>> START

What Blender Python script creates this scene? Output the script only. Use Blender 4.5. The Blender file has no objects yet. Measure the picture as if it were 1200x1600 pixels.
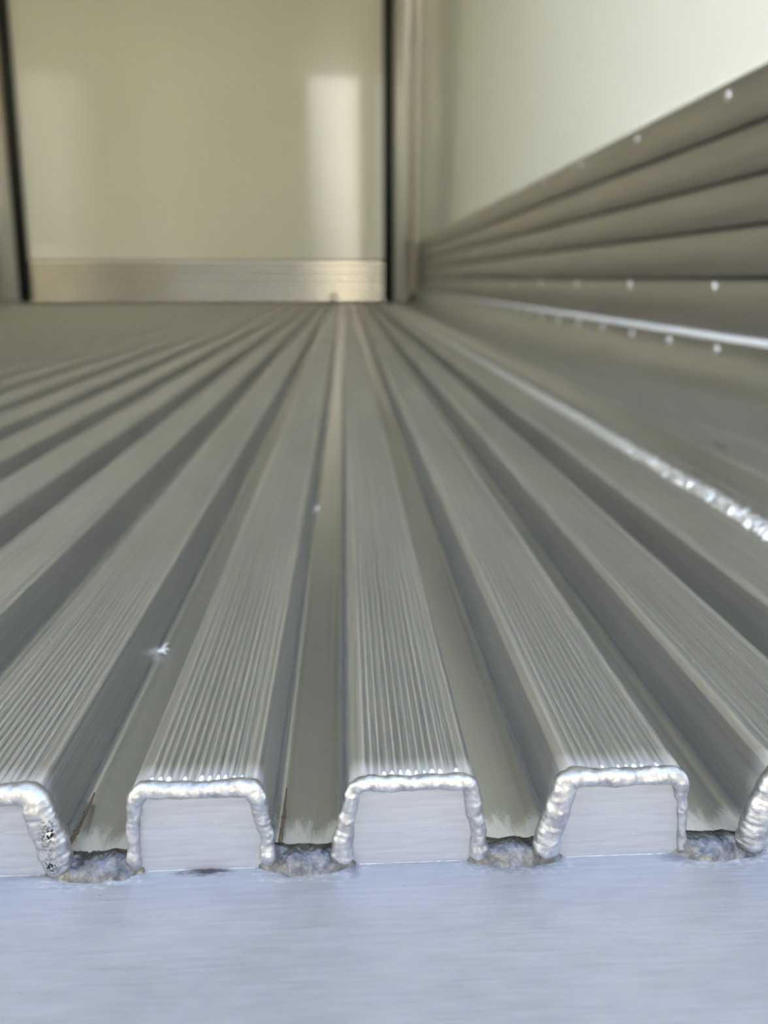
import bpy, bmesh, math, random
from mathutils import Vector, Matrix, noise

S = bpy.context.scene
C = S.collection
random.seed(7)

# ------------------------------------------------------------ camera
cam_d = bpy.data.cameras.new('camera')
cam = bpy.data.objects.new('camera', cam_d)
C.objects.link(cam)
S.camera = cam
right = Vector((0.99883342, -0.0482887, 0.0))
up = Vector((0.01366825, 0.28272254, 0.95910434))
back = -Vector((0.0463139, 0.95798547, -0.28305275))
CAM_Z = 0.1343
cam.matrix_world = Matrix(((right.x, up.x, back.x, 0), (right.y, up.y, back.y, 0), (right.z, up.z, back.z, CAM_Z), (0, 0, 0, 1)))
cam_d.sensor_fit = 'VERTICAL'
cam_d.sensor_height = 36
cam_d.lens = 36 * 1230 / 1600
cam_d.clip_start = 0.01
cam_d.dof.use_dof = True
cam_d.dof.focus_distance = 0.236
cam_d.dof.aperture_fstop = 8.8

# ------------------------------------------------------------ light
w = bpy.data.worlds.new('world')
S.world = w
w.use_nodes = True
wn = w.node_tree
bg = wn.nodes['Background']
sky = wn.nodes.new('ShaderNodeTexSky')
sky.sky_type = 'NISHITA'
sky.sun_disc = False
sky.sun_elevation = math.radians(42)
sky.sun_rotation = math.radians(37)
sky.air_density = 1.0
sky.dust_density = 1.6
sky.ozone_density = 1.0
wn.links.new(sky.outputs[0], bg.inputs[0])
bg.inputs[1].default_value = 0.95

sd = bpy.data.lights.new('sun', 'SUN')
sd.energy = 9.5
sd.color = (1.0, 0.91, 0.74)
sd.angle = 0.0093
sun = bpy.data.objects.new('sun', sd)
C.objects.link(sun)
# the sun stands high beyond the front of the truck, so the box shades its own rear sill
sun.rotation_euler = Vector((0.60, 0.78, 0.84)).to_track_quat('Z', 'Y').to_euler()

pd = bpy.data.lights.new('rear_opening_portal', 'AREA')
pd.shape = 'RECTANGLE'
pd.size = 2.5
pd.size_y = 2.35
pd.cycles.is_portal = True
po = bpy.data.objects.new('rear_opening_portal', pd)
C.objects.link(po)
po.location = (-0.81, -0.02, 1.14)
po.rotation_euler = Vector((0, -1, 0)).to_track_quat('Z', 'Y').to_euler()

S.view_settings.view_transform = 'Standard'
S.view_settings.look = 'None'
S.view_settings.gamma = 1
S.view_settings.exposure = 0.62
S.view_settings.use_curve_mapping = False
S.cycles.use_denoising = True
S.cycles.max_bounces = 14
S.cycles.diffuse_bounces = 9
S.cycles.glossy_bounces = 8
S.cycles.caustics_reflective = True
S.cycles.blur_glossy = 0.5
S.cycles.sample_clamp_indirect = 12

# ------------------------------------------------------------ materials
def mat(name):
    m = bpy.data.materials.new(name)
    m.use_nodes = True
    nt = m.node_tree
    b = nt.nodes['Principled BSDF']
    return m, nt, b

class N:
    """Small wrapper to write node graphs in one line each."""
    def __init__(s, nt):
        s.nt = nt
        s.co = nt.nodes.new('ShaderNodeTexCoord').outputs['Object']
    def link(s, a, b):
        s.nt.links.new(a, b)
    def val(s, sock, v):
        if hasattr(v, 'node'):
            s.link(v, sock)
        else:
            sock.default_value = v
    def scaled(s, sc, loc=(0, 0, 0), co=None):
        n = s.nt.nodes.new('ShaderNodeMapping')
        n.inputs['Scale'].default_value = sc
        n.inputs['Location'].default_value = loc
        s.link(co or s.co, n.inputs['Vector'])
        return n.outputs[0]
    def noise(s, vec, scale=1.0, detail=4.0, rough=0.6):
        n = s.nt.nodes.new('ShaderNodeTexNoise')
        s.link(vec, n.inputs['Vector'])
        n.inputs['Scale'].default_value = scale
        n.inputs['Detail'].default_value = detail
        n.inputs['Roughness'].default_value = rough
        return n.outputs['Fac']
    def vor(s, vec, scale=1.0):
        n = s.nt.nodes.new('ShaderNodeTexVoronoi')
        s.link(vec, n.inputs['Vector'])
        n.inputs['Scale'].default_value = scale
        return n.outputs['Distance']
    def rng(s, v, a, b, c=0.0, d=1.0):
        n = s.nt.nodes.new('ShaderNodeMapRange')
        s.val(n.inputs['Value'], v)
        n.inputs['From Min'].default_value = a
        n.inputs['From Max'].default_value = b
        n.inputs['To Min'].default_value = c
        n.inputs['To Max'].default_value = d
        return n.outputs[0]
    def math(s, op, a, b=0.0, clamp=False):
        n = s.nt.nodes.new('ShaderNodeMath')
        n.operation = op
        n.use_clamp = clamp
        s.val(n.inputs[0], a)
        s.val(n.inputs[1], b)
        return n.outputs[0]
    def mix(s, f, a, b):
        n = s.nt.nodes.new('ShaderNodeMix')
        n.data_type = 'RGBA'
        s.val(n.inputs['Factor'], f)
        s.val(n.inputs['A'] if False else n.inputs[6], a)
        s.val(n.inputs[7], b)
        return n.outputs[2]
    def xyz(s):
        n = s.nt.nodes.new('ShaderNodeSeparateXYZ')
        s.link(s.co, n.inputs[0])
        return n.outputs
    def spot(s, loc, size, soft=0.6, wobble=None):
        """1 inside an ellipsoid round loc, 0 outside; wobble is a noise output that frays the rim."""
        v = s.nt.nodes.new('ShaderNodeVectorMath')
        v.operation = 'SUBTRACT'
        s.link(s.co, v.inputs[0])
        v.inputs[1].default_value = loc
        q = s.nt.nodes.new('ShaderNodeVectorMath')
        q.operation = 'DIVIDE'
        s.link(v.outputs[0], q.inputs[0])
        q.inputs[1].default_value = size
        l = s.nt.nodes.new('ShaderNodeVectorMath')
        l.operation = 'LENGTH'
        s.link(q.outputs[0], l.inputs[0])
        d = l.outputs['Value']
        if wobble is not None:
            d = s.math('ADD', d, s.rng(wobble, 0.3, 0.7, -0.5, 0.5))
        return s.rng(d, 1.0, 1.0 - soft, 0.0, 1.0)
    def bump(s, h, strength, dist, bsdf):
        n = s.nt.nodes.new('ShaderNodeBump')
        n.inputs['Strength'].default_value = strength
        n.inputs['Distance'].default_value = dist
        s.link(h, n.inputs['Height'])
        s.link(n.outputs[0], bsdf.inputs['Normal'])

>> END

- What the exercise asks
Repeat the data exactly in full, omitting its pictures.

- Task solution
What Blender Python script creates this scene? Output the script only. Use Blender 4.5. The Blender file has no objects yet. Measure the picture as if it were 1200x1600 pixels.
import bpy, bmesh, math, random
from mathutils import Vector, Matrix, noise

S = bpy.context.scene
C = S.collection
random.seed(7)

# ------------------------------------------------------------ camera
cam_d = bpy.data.cameras.new('camera')
cam = bpy.data.objects.new('camera', cam_d)
C.objects.link(cam)
S.camera = cam
right = Vector((0.99883342, -0.0482887, 0.0))
up = Vector((0.01366825, 0.28272254, 0.95910434))
back = -Vector((0.0463139, 0.95798547, -0.28305275))
CAM_Z = 0.1343
cam.matrix_world = Matrix(((right.x, up.x, back.x, 0), (right.y, up.y, back.y, 0), (right.z, up.z, back.z, CAM_Z), (0, 0, 0, 1)))
cam_d.sensor_fit = 'VERTICAL'
cam_d.sensor_height = 36
cam_d.lens = 36 * 1230 / 1600
cam_d.clip_start = 0.01
cam_d.dof.use_dof = True
cam_d.dof.focus_distance = 0.236
cam_d.dof.aperture_fstop = 8.8

# ------------------------------------------------------------ light
w = bpy.data.worlds.new('world')
S.world = w
w.use_nodes = True
wn = w.node_tree
bg = wn.nodes['Background']
sky = wn.nodes.new('ShaderNodeTexSky')
sky.sky_type = 'NISHITA'
sky.sun_disc = False
sky.sun_elevation = math.radians(42)
sky.sun_rotation = math.radians(37)
sky.air_density = 1.0
sky.dust_density = 1.6
sky.ozone_density = 1.0
wn.links.new(sky.outputs[0], bg.inputs[0])
bg.inputs[1].default_value = 0.95

sd = bpy.data.lights.new('sun', 'SUN')
sd.energy = 9.5
sd.color = (1.0, 0.91, 0.74)
sd.angle = 0.0093
sun = bpy.data.objects.new('sun', sd)
C.objects.link(sun)
# the sun stands high beyond the front of the truck, so the box shades its own rear sill
sun.rotation_euler = Vector((0.60, 0.78, 0.84)).to_track_quat('Z', 'Y').to_euler()

pd = bpy.data.lights.new('rear_opening_portal', 'AREA')
pd.shape = 'RECTANGLE'
pd.size = 2.5
pd.size_y = 2.35
pd.cycles.is_portal = True
po = bpy.data.objects.new('rear_opening_portal', pd)
C.objects.link(po)
po.location = (-0.81, -0.02, 1.14)
po.rotation_euler = Vector((0, -1, 0)).to_track_quat('Z', 'Y').to_euler()

S.view_settings.view_transform = 'Standard'
S.view_settings.look = 'None'
S.view_settings.gamma = 1
S.view_settings.exposure = 0.62
S.view_settings.use_curve_mapping = False
S.cycles.use_denoising = True
S.cycles.max_bounces = 14
S.cycles.diffuse_bounces = 9
S.cycles.glossy_bounces = 8
S.cycles.caustics_reflective = True
S.cycles.blur_glossy = 0.5
S.cycles.sample_clamp_indirect = 12

# ------------------------------------------------------------ materials
def mat(name):
    m = bpy.data.materials.new(name)
    m.use_nodes = True
    nt = m.node_tree
    b = nt.nodes['Principled BSDF']
    return m, nt, b

class N:
    """Small wrapper to write node graphs in one line each."""
    def __init__(s, nt):
        s.nt = nt
        s.co = nt.nodes.new('ShaderNodeTexCoord').outputs['Object']
    def link(s, a, b):
        s.nt.links.new(a, b)
    def val(s, sock, v):
        if hasattr(v, 'node'):
            s.link(v, sock)
        else:
            sock.default_value = v
    def scaled(s, sc, loc=(0, 0, 0), co=None):
        n = s.nt.nodes.new('ShaderNodeMapping')
        n.inputs['Scale'].default_value = sc
        n.inputs['Location'].default_value = loc
        s.link(co or s.co, n.inputs['Vector'])
        return n.outputs[0]
    def noise(s, vec, scale=1.0, detail=4.0, rough=0.6):
        n = s.nt.nodes.new('ShaderNodeTexNoise')
        s.link(vec, n.inputs['Vector'])
        n.inputs['Scale'].default_value = scale
        n.inputs['Detail'].default_value = detail
        n.inputs['Roughness'].default_value = rough
        return n.outputs['Fac']
    def vor(s, vec, scale=1.0):
        n = s.nt.nodes.new('ShaderNodeTexVoronoi')
        s.link(vec, n.inputs['Vector'])
        n.inputs['Scale'].default_value = scale
        return n.outputs['Distance']
    def rng(s, v, a, b, c=0.0, d=1.0):
        n = s.nt.nodes.new('ShaderNodeMapRange')
        s.val(n.inputs['Value'], v)
        n.inputs['From Min'].default_value = a
        n.inputs['From Max'].default_value = b
        n.inputs['To Min'].default_value = c
        n.inputs['To Max'].default_value = d
        return n.outputs[0]
    def math(s, op, a, b=0.0, clamp=False):
        n = s.nt.nodes.new('ShaderNodeMath')
        n.operation = op
        n.use_clamp = clamp
        s.val(n.inputs[0], a)
        s.val(n.inputs[1], b)
        return n.outputs[0]
    def mix(s, f, a, b):
        n = s.nt.nodes.new('ShaderNodeMix')
        n.data_type = 'RGBA'
        s.val(n.inputs['Factor'], f)
        s.val(n.inputs['A'] if False else n.inputs[6], a)
        s.val(n.inputs[7], b)
        return n.outputs[2]
    def xyz(s):
        n = s.nt.nodes.new('ShaderNodeSeparateXYZ')
        s.link(s.co, n.inputs[0])
        return n.outputs
    def spot(s, loc, size, soft=0.6, wobble=None):
        """1 inside an ellipsoid round loc, 0 outside; wobble is a noise output that frays the rim."""
        v = s.nt.nodes.new('ShaderNodeVectorMath')
        v.operation = 'SUBTRACT'
        s.link(s.co, v.inputs[0])
        v.inputs[1].default_value = loc
        q = s.nt.nodes.new('ShaderNodeVectorMath')
        q.operation = 'DIVIDE'
        s.link(v.outputs[0], q.inputs[0])
        q.inputs[1].default_value = size
        l = s.nt.nodes.new('ShaderNodeVectorMath')
        l.operation = 'LENGTH'
        s.link(q.outputs[0], l.inputs[0])
        d = l.outputs['Value']
        if wobble is not None:
            d = s.math('ADD', d, s.rng(wobble, 0.3, 0.7, -0.5, 0.5))
        return s.rng(d, 1.0, 1.0 - soft, 0.0, 1.0)
    def bump(s, h, strength, dist, bsdf):
        n = s.nt.nodes.new('ShaderNodeBump')
        n.inputs['Strength'].default_value = strength
        n.inputs['Distance'].default_value = dist
        s.link(h, n.inputs['Height'])
        s.link(n.outputs[0], bsdf.inputs['Normal'])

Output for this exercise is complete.